Aid workers and officials say President Bashar al-Assad's government has proposed letting supplies cross into the Kurdish city of Qamishli through Turkey's Nusaybin border post.   

"The Syrian government has agreed to open the crossing there. There are still arrangements being worked out with the Turkish government," said Anthony Lake, executive director of the U.N. children's agency UNICEF.   

"All of us have convoys ready to go and we urge that they work out those arrangements as quickly as possible," he told a joint news conference in Beirut alongside the heads of four other aid agencies working on Syria's humanitarian crisis.   

They were visiting Lebanon to mark the third anniversary of a conflict which has killed more than 140,000 people, driven 2.5 million to seek refuge abroad and displaced a total of 9 million; the highest number in any current conflict worldwide.   

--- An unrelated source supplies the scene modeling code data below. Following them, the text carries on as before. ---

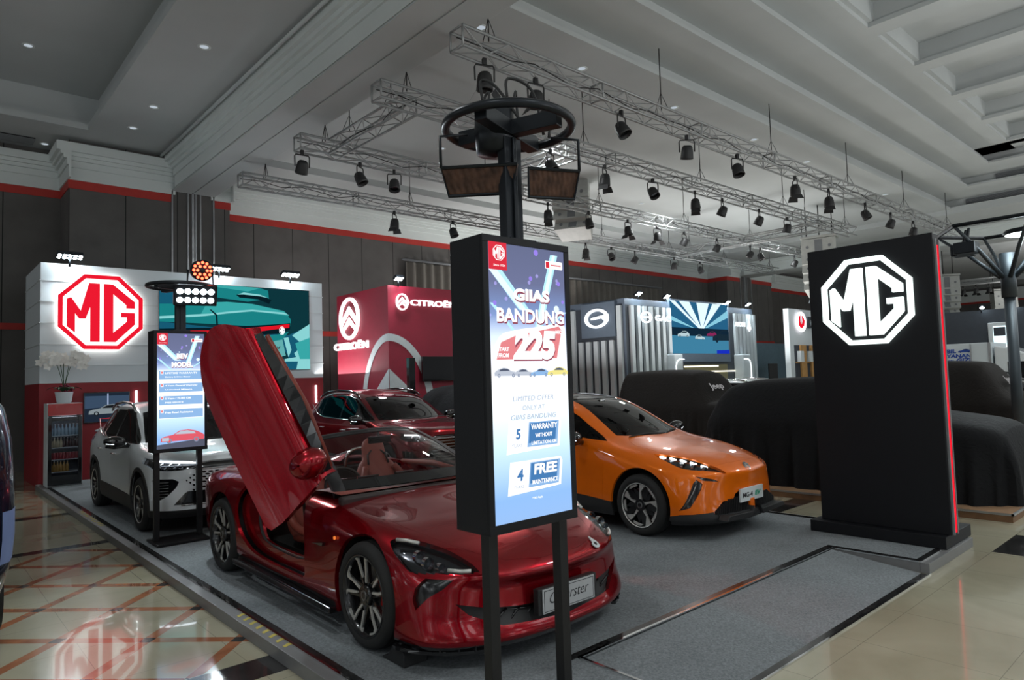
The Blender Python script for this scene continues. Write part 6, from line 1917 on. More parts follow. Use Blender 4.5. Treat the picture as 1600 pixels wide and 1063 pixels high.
t = thing('wall_television', (10.9, 14.8, 2.24), 'black switched-off television on the front of the crimson booth', 'television')
MB().box(-.80, .80, 0, .08, -.33, .33).build('television_panel', [M['black']], t, bevel=.01)
MB().box(-.1, .1, .08, .2, -.1, .1).build('wall_bracket', [M['steel']], t)
t = thing('display_pole', (9.2, 14.0, 0), 'plain black column standing before the crimson booth', 'pole')
MB().box(-.09, .09, -.06, .06, 0, 2.50).build('column', [M['black']], t, bevel=.01)
MB().box(-.25, .25, -.2, .2, 0, .03).build('foot', [M['steel']], t)

# --- grey striped booth
gb = thing('exhibition_booth', (21.3, 17.0, 0), 'slate booth with vertical pale grey slats and round lit emblems', 'booth')
MB().box(0, 10.0, 0, 2.95, 0, 5.0).build('slate_wall', [M['bgrey']], gb)
MB().box(.05, 9.95, -.006, 0, 0, 4.75).build('slat_backing', [M['slatdark']], gb); MB().box(-.006, 0, .1, 2.9, 0, 4.75).build('slat_backing', [M['slatdark']], gb)
k = 0
for x in [.25+.42*i for i in range(7)]+[8.15+.34*i for i in range(6)]:
    MB().box(x, x+.20, -.12, 0, 0 if x > 3 else 0, 4.72).build('slat', [M['slat']], gb)
for y in [.12+.42*i for i in range(7)]:
    z1 = 4.72 if (y < .3 or y > 2.5) else 3.35
    MB().box(-.12, 0, y, y+.22, 0, z1).build('slat', [M['slat']], gb)
MB().box(-.16, 0, .38, 2.20, 3.50, 4.92).build('emblem_panel', [M['bgrey']], gb)
def g_emblem(W, H, parent, loc, rot=0):
    b = MB(); outer = []; inner = []
    for a in range(20, 361, 10):
        outer.append((W/2*math.cos(R(a+5)), H/2*math.sin(R(a+5)))); inner.append((W/2*.74*math.cos(R(a+5)), H/2*.74*math.sin(R(a+5))))
    for i in range(len(outer)-1): b.prism([outer[i], outer[i+1], inner[i+1], inner[i]], -.05, 0, 'y')
    b.prism([(-.24*W, -.06*H), (-.22*W, .05*H), (.48*W, .18*H), (.50*W, .0), (.36*W, -.22*H), (.22*W, -.02*H)], -.05, 0, 'y')
    o = b.build('round_emblem', [M['ewhite']], parent, loc=loc); o.rotation_euler = (0, 0, rot); return o
g_emblem(1.30, .80, gb, (-.19, 1.30, 4.28), -PI/2)
g_emblem(.74, .48, gb, (1.16, -.15, 4.26))
link('booth_lettering', text_mesh('booth_lettering', 'GAC', .4, M['ewhite'], .04, .006, 0, 1.10, height=.26), gb, loc=(2.34, -.16, 4.26))
link('booth_lettering', text_mesh('booth_lettering', 'AION', .4, M['ewhite'], .04, .005, 0, .95, height=.22), gb, loc=(8.50, -.16, 4.20))
b = MB(); b.prism([(9.20, 4.02), (9.36, 4.46), (9.52, 4.02), (9.36, 3.86)], -.18, -.14, 'y'); b.build('arrow_emblem', [M['ewhite']], gb)
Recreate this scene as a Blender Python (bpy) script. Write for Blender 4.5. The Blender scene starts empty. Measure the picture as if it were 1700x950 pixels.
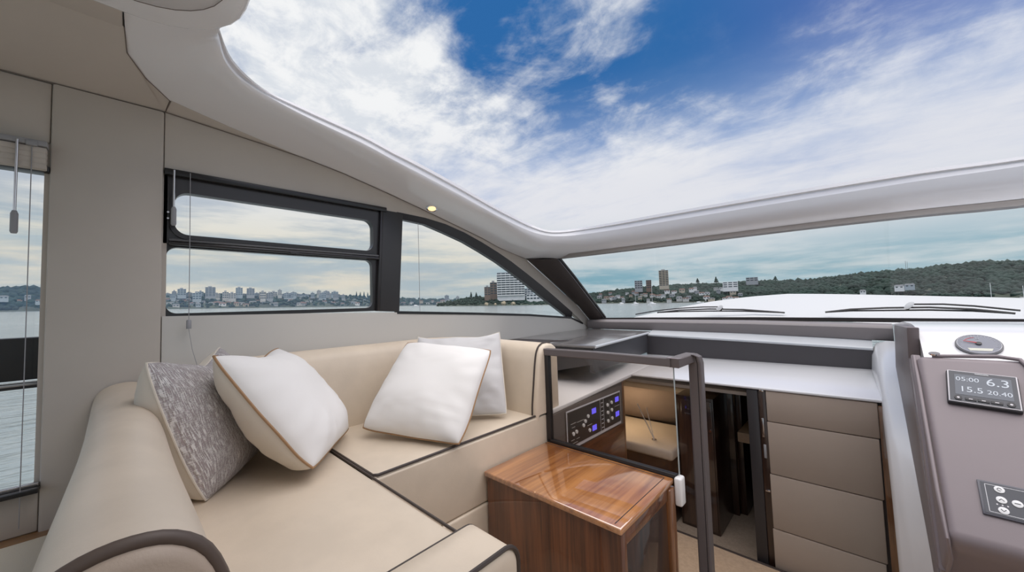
import bpy, bmesh, math, random
from mathutils import Vector, Matrix, noise
import numpy as np
random.seed(7)
S = bpy.context.scene
COL = S.collection
R = math.radians
# ------------------------------------------------------------------ camera, sky, sun, exposure
EYE = 1.05
cam = bpy.data.cameras.new('camera'); cam_o = bpy.data.objects.new('camera', cam); COL.objects.link(cam_o)
cam.sensor_fit = 'HORIZONTAL'; cam.sensor_width = 36.0; cam.lens = 36.0 * 609.5 / 1700.0
cam.clip_start = 0.02; cam.clip_end = 20000
cy, sy = math.cos(R(43.5)), math.sin(R(43.5)); cp, sp = math.cos(R(3.0)), math.sin(R(3.0))
F = Vector((-sy*cp, cy*cp, sp)); X0 = Vector((cy, sy, 0)); U0 = X0.cross(F)
c_, s_ = math.cos(R(-1.9)), math.sin(R(-1.9))
RT = c_*X0 + s_*U0; UP = -s_*X0 + c_*U0
cam_o.matrix_world = Matrix(((RT.x, UP.x, -F.x, 0), (RT.y, UP.y, -F.y, 0), (RT.z, UP.z, -F.z, EYE), (0, 0, 0, 1)))
S.camera = cam_o
S.view_settings.view_transform = 'Standard'; S.view_settings.look = 'None'
S.view_settings.gamma = 1; S.view_settings.exposure = 0.0; S.view_settings.use_curve_mapping = False


class NT:
    """little node-tree helper"""
    def __init__(s, tree): s.t = tree; tree.nodes.clear()
    def n(s, kind, **kw):
        nd = s.t.nodes.new('ShaderNode' + kind)
        for k, v in kw.items():
            if k in nd.inputs.keys(): nd.inputs[k].default_value = v
            else: setattr(nd, k, v)
        return nd
    def l(s, a, b): s.t.links.new(a, b)
    def val(s, sock, x):
        if isinstance(x, (int, float)): sock.default_value = x
        else: s.l(x, sock)
    def m(s, op, a, b=0.0, c=None, clamp=False):
        nd = s.n('Math', operation=op); nd.use_clamp = clamp
        s.val(nd.inputs[0], a); s.val(nd.inputs[1], b)
        if c is not None: s.val(nd.inputs[2], c)
        return nd.outputs[0]
    def ss(s, x, a, b):
        nd = s.n('MapRange', interpolation_type='SMOOTHSTEP')
        s.val(nd.inputs[0], x); s.val(nd.inputs[1], a); s.val(nd.inputs[2], b)
        return nd.outputs[0]
    def mix(s, f, a, b):
        nd = s.n('Mix', data_type='RGBA'); s.val(nd.inputs[0], f)
        for i, v in ((6, a), (7, b)):
            if isinstance(v, tuple): nd.inputs[i].default_value = (*v, 1)
            else: s.l(v, nd.inputs[i])
        return nd.outputs[2]
    def noise(s, vec, scale, detail=4, rough=.55, dist=0.0):
        nd = s.n('TexNoise'); s.l(vec, nd.inputs['Vector'])
        nd.inputs['Scale'].default_value = scale; nd.inputs['Detail'].default_value = detail
        nd.inputs['Roughness'].default_value = rough; nd.inputs['Distortion'].default_value = dist
        return nd.outputs[0]


SKY = 1.0
world = bpy.data.worlds.new('sky'); S.world = world; world.use_nodes = True
w = NT(world.node_tree)
tc = w.n('TexCoord'); D = tc.outputs['Generated']
sx = w.n('SeparateXYZ'); w.l(D, sx.inputs[0])
dx, dy, dz = sx.outputs
el = w.m('MAXIMUM', dz, 0.0)
den = w.m('ADD', el, 0.16)
cv = w.n('CombineXYZ'); w.l(w.m('DIVIDE', dx, den), cv.inputs[0]); w.l(w.m('DIVIDE', dy, den), cv.inputs[1])
n1 = w.noise(cv.outputs[0], 2.6, 8, .60, .7)
n2 = w.noise(cv.outputs[0], 7.0, 8, .62, .3)
st = w.n('Mapping', vector_type='POINT'); w.l(cv.outputs[0], st.inputs[0])
st.inputs['Rotation'].default_value = (0, 0, R(-28)); st.inputs['Scale'].default_value = (.55, 2.2, 1)
n3 = w.noise(st.outputs[0], 2.0, 7, .6, .4)
def blob(d, k, amt):
    v = Vector(d).normalized()
    nd = w.n('VectorMath', operation='DOT_PRODUCT'); w.l(D, nd.inputs[0]); nd.inputs[1].default_value = v
    e = w.m('EXPONENT', w.m('MULTIPLY', w.m('SUBTRACT', nd.outputs['Value'], 1.0), k))
    return w.m('MULTIPLY', e, amt)
dens = w.m('SUBTRACT', 0.62, w.m('MULTIPLY', w.ss(el, .22, .52), .42))
for d, k, a in (((-.82, .24, .53), 22, .55), ((-.66, .52, .48), 40, .34), ((-.53, .68, .51), 60, .22),
                ((-.56, .53, .63), 60, -.42), ((-.36, .68, .64), 110, .32), ((-.46, .77, .44), 90, -.42),
                ((-.20, .81, .56), 60, -.30), ((.10, .90, .42), 45, -.12), ((-.33, .86, .39), 80, .26), ((-.50, .80, .34), 60, .16),
                ((.16, .95, .27), 40, .12), ((-.76, .58, .30), 70, -.20), ((.03, .88, .47), 120, .22), ((-.08, .85, .52), 50, -.12)):
    dens = w.m('ADD', dens, blob(d, k, a))
hi = w.m('ADD', .35, w.m('MULTIPLY', w.ss(el, .28, .46), .65))
dens = w.m('ADD', dens, w.m('MULTIPLY', hi, w.m('MULTIPLY', w.m('SUBTRACT', n1, .5), 1.0)))
dens = w.m('ADD', dens, w.m('MULTIPLY', hi, w.m('MULTIPLY', w.m('SUBTRACT', n2, .5), .55)))
dens = w.m('ADD', dens, w.m('MULTIPLY', w.m('SUBTRACT', n3, .5), .60))
east = w.ss(dx, -.45, .15)
dens = w.m('ADD', dens, w.m('MULTIPLY', east, .03))
cl = w.m('ADD', w.m('MULTIPLY', w.ss(dens, .16, .74), w.m('SUBTRACT', 1.0, w.m('MULTIPLY', east, .45))), w.m('MULTIPLY', w.ss(dens, -.10, 1.0), w.m('MULTIPLY', east, .45)))
blue = w.mix(w.ss(dx, -.30, .20), (.028, .140, .385), (.105, .165, .45))
blue = w.mix(w.ss(el, .55, .30), blue, (.28, .40, .66))
cloud = w.mix(w.ss(el, .50, .25), (.90, .91, .92), (.76, .77, .82))
cloud = w.mix(w.m('MULTIPLY', w.ss(n2, .60, .38), w.m('MULTIPLY', w.ss(el, .3, .45), .55)), cloud, (.56, .62, .71))
upper = w.mix(cl, blue, cloud)
# low banks of cloud near the horizon
hz = w.n('Mapping'); w.l(D, hz.inputs[0]); hz.inputs['Scale'].default_value = (2.2, 2.2, 17)
hz.inputs['Rotation'].default_value = (R(1.5), R(-2), 0)
b1 = w.noise(hz.outputs[0], 1.25, 5, .55, .35)
hz2 = w.n('Mapping'); w.l(D, hz2.inputs[0]); hz2.inputs['Scale'].default_value = (5, 5, 32)
b2 = w.noise(hz2.outputs[0], 1.4, 5, .6, .2)
bank = w.m('ADD', w.m('MULTIPLY', b1, .75), w.m('MULTIPLY', b2, .35))
bk = w.ss(bank, .44, .68)
port = w.ss(dx, -.50, -.88)
front_low = w.mix(bk, (.22, .41, .50), (.60, .66, .68))
front_low = w.mix(w.ss(el, .05, .17), front_low, (.66, .70, .74))
port_low = w.mix(bk, (.44, .52, .57), (.80, .75, .64))
port_low = w.mix(w.m('MULTIPLY', w.ss(el, .13, .24), .75), port_low, w.mix(bk, (.43, .48, .56), (.82, .82, .82)))
low = w.mix(port, front_low, port_low)
lowf = w.ss(w.m('SUBTRACT', el, w.m('MULTIPLY', port, .07)), .24, .13)
skyc = w.mix(lowf, upper, low)
bg = w.n('Background'); w.l(skyc, bg.inputs[0]); bg.inputs[1].default_value = SKY
wo = w.n('OutputWorld'); w.l(bg.outputs[0], wo.inputs[0])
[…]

Syria's offer to allow aid into Qamishli poses a dilemma for Turkey, as it would open the border into an area of Syria largely controlled by fighters linked to the Kurdistan Workers Party (PKK) that has waged a three-decade insurgency in Turkey.   

It also fails to provide direct access to the rebel-held areas of northern Syria most devastated by the civil war, which are further to the west in Aleppo and Idlib provinces.   

Save the Children chief executive Justin Forsyth said the Feb. 22 United Nations resolution had not curbed Syria's suffering and many sides in the conflict were failing to meet their obligations set out in the U.N. text.   

Meanwhile, Syrian soldiers entered eastern districts of the town of Yabroud, the last rebel bastion near the Lebanese border north of Damascus, and advanced towards the main street, Al Mayadeen television said.   

The Beirut-based station broadcast footage showing soldiers charging through a field towards an arched entrance of the town and a sign saying "Welcome to Yabroud".   

Gunfire could be heard as the soldiers advanced.   

Thousands of people fled Yabroud, a town of an estimated 40,000-50,000 people roughly 60 km (40 miles) north of Damascus, and the surrounding areas after it was bombed and shelled last month ahead of the assault.       

More than 140,000 people have been killed and 2.5 million have fled abroad as refugees in an increasingly sectarian civil which began with mass street protests against Assad in March 2011 but turned into an armed insurgency after a crackdown on demonstrators.